EXERCISE PROMPT >>
The line containing "sb = M().box((XR-.03, p.y, p.z), (.06, .12, .10), I3, .01);" marks the end: quote every line from the start of the records below through it, word for word.

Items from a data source

**********

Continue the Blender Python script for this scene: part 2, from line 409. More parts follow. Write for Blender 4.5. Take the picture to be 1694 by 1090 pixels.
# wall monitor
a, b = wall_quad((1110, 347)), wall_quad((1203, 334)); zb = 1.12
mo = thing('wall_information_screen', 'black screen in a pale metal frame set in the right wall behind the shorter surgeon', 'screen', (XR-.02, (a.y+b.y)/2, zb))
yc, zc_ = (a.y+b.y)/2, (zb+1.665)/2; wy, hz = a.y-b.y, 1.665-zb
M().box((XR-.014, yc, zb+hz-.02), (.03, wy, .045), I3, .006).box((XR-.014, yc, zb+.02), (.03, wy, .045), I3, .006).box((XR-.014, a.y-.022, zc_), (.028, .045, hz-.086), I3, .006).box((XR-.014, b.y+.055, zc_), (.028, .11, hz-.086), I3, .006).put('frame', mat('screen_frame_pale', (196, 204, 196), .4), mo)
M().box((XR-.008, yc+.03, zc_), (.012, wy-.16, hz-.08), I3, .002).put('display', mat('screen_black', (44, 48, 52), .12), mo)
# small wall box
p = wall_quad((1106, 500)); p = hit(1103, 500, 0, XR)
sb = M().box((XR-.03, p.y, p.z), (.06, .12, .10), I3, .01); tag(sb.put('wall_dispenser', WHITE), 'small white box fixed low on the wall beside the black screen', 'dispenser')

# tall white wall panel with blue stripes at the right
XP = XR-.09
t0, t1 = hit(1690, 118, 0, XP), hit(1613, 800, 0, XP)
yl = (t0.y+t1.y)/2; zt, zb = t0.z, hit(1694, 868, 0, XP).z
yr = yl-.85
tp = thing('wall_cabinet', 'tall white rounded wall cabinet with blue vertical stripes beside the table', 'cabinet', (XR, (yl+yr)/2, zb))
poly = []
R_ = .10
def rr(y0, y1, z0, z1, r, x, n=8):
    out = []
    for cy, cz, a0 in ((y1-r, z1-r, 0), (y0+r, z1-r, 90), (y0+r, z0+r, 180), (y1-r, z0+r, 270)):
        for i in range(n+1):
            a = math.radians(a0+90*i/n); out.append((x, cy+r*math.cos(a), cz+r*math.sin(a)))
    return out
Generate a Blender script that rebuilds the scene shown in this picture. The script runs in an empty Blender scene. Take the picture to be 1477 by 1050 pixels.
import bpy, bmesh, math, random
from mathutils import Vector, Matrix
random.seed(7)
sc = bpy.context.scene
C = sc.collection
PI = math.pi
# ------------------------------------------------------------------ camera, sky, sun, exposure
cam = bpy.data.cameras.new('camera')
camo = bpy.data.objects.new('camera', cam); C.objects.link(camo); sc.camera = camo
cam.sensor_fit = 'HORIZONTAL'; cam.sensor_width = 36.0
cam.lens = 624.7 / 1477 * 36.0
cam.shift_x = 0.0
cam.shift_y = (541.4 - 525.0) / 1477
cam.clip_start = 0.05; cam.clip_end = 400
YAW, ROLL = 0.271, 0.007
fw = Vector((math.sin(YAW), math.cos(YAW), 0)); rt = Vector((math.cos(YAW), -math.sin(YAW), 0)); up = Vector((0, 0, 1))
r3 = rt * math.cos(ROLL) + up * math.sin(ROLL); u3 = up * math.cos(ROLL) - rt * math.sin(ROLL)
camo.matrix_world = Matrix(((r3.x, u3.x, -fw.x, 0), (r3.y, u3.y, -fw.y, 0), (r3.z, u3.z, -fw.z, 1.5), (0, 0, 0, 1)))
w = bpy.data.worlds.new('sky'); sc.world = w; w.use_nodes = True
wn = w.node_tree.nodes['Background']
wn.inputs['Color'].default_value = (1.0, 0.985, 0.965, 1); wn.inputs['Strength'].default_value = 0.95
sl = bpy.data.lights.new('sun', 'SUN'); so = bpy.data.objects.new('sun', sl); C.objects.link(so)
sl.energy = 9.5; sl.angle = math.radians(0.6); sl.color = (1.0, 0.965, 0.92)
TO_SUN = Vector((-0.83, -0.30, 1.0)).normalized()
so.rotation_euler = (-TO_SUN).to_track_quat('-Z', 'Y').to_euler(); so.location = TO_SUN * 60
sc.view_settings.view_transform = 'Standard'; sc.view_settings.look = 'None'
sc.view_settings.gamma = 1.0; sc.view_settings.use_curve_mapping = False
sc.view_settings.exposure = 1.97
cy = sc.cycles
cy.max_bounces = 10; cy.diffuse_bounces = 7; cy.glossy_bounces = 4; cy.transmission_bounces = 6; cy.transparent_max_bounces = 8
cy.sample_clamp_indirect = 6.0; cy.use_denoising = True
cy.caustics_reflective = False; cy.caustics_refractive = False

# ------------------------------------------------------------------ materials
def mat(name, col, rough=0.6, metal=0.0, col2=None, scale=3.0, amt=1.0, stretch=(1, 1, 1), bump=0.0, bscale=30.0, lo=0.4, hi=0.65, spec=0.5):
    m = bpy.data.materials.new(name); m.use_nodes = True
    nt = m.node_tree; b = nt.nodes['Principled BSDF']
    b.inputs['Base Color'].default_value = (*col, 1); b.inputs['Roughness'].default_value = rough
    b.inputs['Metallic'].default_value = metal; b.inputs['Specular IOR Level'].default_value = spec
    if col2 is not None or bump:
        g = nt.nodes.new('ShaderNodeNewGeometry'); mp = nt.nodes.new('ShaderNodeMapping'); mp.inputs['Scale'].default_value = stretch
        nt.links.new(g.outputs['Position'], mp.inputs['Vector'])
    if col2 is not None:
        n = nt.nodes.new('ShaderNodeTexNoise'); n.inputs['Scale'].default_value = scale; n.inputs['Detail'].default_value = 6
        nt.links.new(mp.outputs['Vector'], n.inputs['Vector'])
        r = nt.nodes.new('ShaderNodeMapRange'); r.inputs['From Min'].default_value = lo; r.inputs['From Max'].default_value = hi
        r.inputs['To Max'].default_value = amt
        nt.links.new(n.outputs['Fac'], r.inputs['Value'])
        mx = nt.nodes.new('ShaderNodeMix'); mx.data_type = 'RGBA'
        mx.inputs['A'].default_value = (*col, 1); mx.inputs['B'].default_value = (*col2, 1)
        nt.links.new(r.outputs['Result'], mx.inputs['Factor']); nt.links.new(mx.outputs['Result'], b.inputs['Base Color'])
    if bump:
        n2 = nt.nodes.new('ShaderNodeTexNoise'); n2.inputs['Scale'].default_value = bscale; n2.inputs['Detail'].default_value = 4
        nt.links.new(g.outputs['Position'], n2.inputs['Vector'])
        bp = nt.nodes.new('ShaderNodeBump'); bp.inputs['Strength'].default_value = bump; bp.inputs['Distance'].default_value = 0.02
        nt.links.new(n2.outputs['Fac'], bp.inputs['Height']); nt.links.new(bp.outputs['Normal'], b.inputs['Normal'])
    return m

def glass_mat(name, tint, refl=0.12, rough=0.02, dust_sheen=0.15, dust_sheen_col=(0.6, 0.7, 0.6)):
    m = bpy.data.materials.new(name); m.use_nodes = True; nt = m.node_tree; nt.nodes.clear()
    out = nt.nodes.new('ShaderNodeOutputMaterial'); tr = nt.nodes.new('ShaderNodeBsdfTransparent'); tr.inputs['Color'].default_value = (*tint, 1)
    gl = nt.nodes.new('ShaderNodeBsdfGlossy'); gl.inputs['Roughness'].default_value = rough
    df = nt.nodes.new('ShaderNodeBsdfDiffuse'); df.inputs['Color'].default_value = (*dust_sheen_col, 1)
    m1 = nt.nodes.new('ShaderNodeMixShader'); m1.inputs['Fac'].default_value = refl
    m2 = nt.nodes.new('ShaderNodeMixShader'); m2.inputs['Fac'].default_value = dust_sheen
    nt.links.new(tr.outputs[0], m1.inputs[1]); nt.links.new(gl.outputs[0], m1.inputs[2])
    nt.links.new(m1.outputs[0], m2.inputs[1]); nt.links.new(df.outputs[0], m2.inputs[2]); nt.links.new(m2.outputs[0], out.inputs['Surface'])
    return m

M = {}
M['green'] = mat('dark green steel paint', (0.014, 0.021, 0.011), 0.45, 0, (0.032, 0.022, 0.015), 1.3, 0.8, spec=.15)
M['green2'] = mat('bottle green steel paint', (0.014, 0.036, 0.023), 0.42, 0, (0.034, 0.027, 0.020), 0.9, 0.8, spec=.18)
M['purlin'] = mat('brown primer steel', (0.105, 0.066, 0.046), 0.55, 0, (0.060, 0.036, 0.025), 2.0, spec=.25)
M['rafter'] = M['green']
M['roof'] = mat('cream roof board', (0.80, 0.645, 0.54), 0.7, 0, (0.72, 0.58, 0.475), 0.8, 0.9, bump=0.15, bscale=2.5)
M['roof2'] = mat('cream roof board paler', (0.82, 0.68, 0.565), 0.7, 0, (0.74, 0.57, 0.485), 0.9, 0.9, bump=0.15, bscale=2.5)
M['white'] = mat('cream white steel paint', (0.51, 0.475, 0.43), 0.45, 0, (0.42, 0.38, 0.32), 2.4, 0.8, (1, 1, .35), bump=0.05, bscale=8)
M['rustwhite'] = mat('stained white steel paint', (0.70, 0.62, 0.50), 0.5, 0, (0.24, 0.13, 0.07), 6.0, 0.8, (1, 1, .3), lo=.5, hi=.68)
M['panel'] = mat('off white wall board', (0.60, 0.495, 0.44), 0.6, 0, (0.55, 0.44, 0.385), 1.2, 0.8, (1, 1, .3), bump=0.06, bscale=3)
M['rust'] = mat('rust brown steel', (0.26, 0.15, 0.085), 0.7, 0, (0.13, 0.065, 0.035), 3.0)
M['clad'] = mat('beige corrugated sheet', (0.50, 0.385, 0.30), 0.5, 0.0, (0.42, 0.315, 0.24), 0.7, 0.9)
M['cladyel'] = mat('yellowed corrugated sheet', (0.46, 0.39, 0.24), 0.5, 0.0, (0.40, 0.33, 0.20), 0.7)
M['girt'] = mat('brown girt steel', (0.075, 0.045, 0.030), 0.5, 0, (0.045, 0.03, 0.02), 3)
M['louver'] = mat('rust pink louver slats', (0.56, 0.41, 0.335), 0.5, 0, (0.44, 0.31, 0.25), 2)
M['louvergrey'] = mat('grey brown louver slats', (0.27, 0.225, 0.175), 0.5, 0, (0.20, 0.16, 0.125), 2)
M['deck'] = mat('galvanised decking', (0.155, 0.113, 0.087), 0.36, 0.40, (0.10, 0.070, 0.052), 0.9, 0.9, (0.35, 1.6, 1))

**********

ANSWER IN FULL >>
Continue the Blender Python script for this scene: part 2, from line 409. More parts follow. Write for Blender 4.5. Take the picture to be 1694 by 1090 pixels.
# wall monitor
a, b = wall_quad((1110, 347)), wall_quad((1203, 334)); zb = 1.12
mo = thing('wall_information_screen', 'black screen in a pale metal frame set in the right wall behind the shorter surgeon', 'screen', (XR-.02, (a.y+b.y)/2, zb))
yc, zc_ = (a.y+b.y)/2, (zb+1.665)/2; wy, hz = a.y-b.y, 1.665-zb
M().box((XR-.014, yc, zb+hz-.02), (.03, wy, .045), I3, .006).box((XR-.014, yc, zb+.02), (.03, wy, .045), I3, .006).box((XR-.014, a.y-.022, zc_), (.028, .045, hz-.086), I3, .006).box((XR-.014, b.y+.055, zc_), (.028, .11, hz-.086), I3, .006).put('frame', mat('screen_frame_pale', (196, 204, 196), .4), mo)
M().box((XR-.008, yc+.03, zc_), (.012, wy-.16, hz-.08), I3, .002).put('display', mat('screen_black', (44, 48, 52), .12), mo)
# small wall box
p = wall_quad((1106, 500)); p = hit(1103, 500, 0, XR)
sb = M().box((XR-.03, p.y, p.z), (.06, .12, .10), I3, .01); tag(sb.put('wall_dispenser', WHITE), 'small white box fixed low on the wall beside the black screen', 'dispenser')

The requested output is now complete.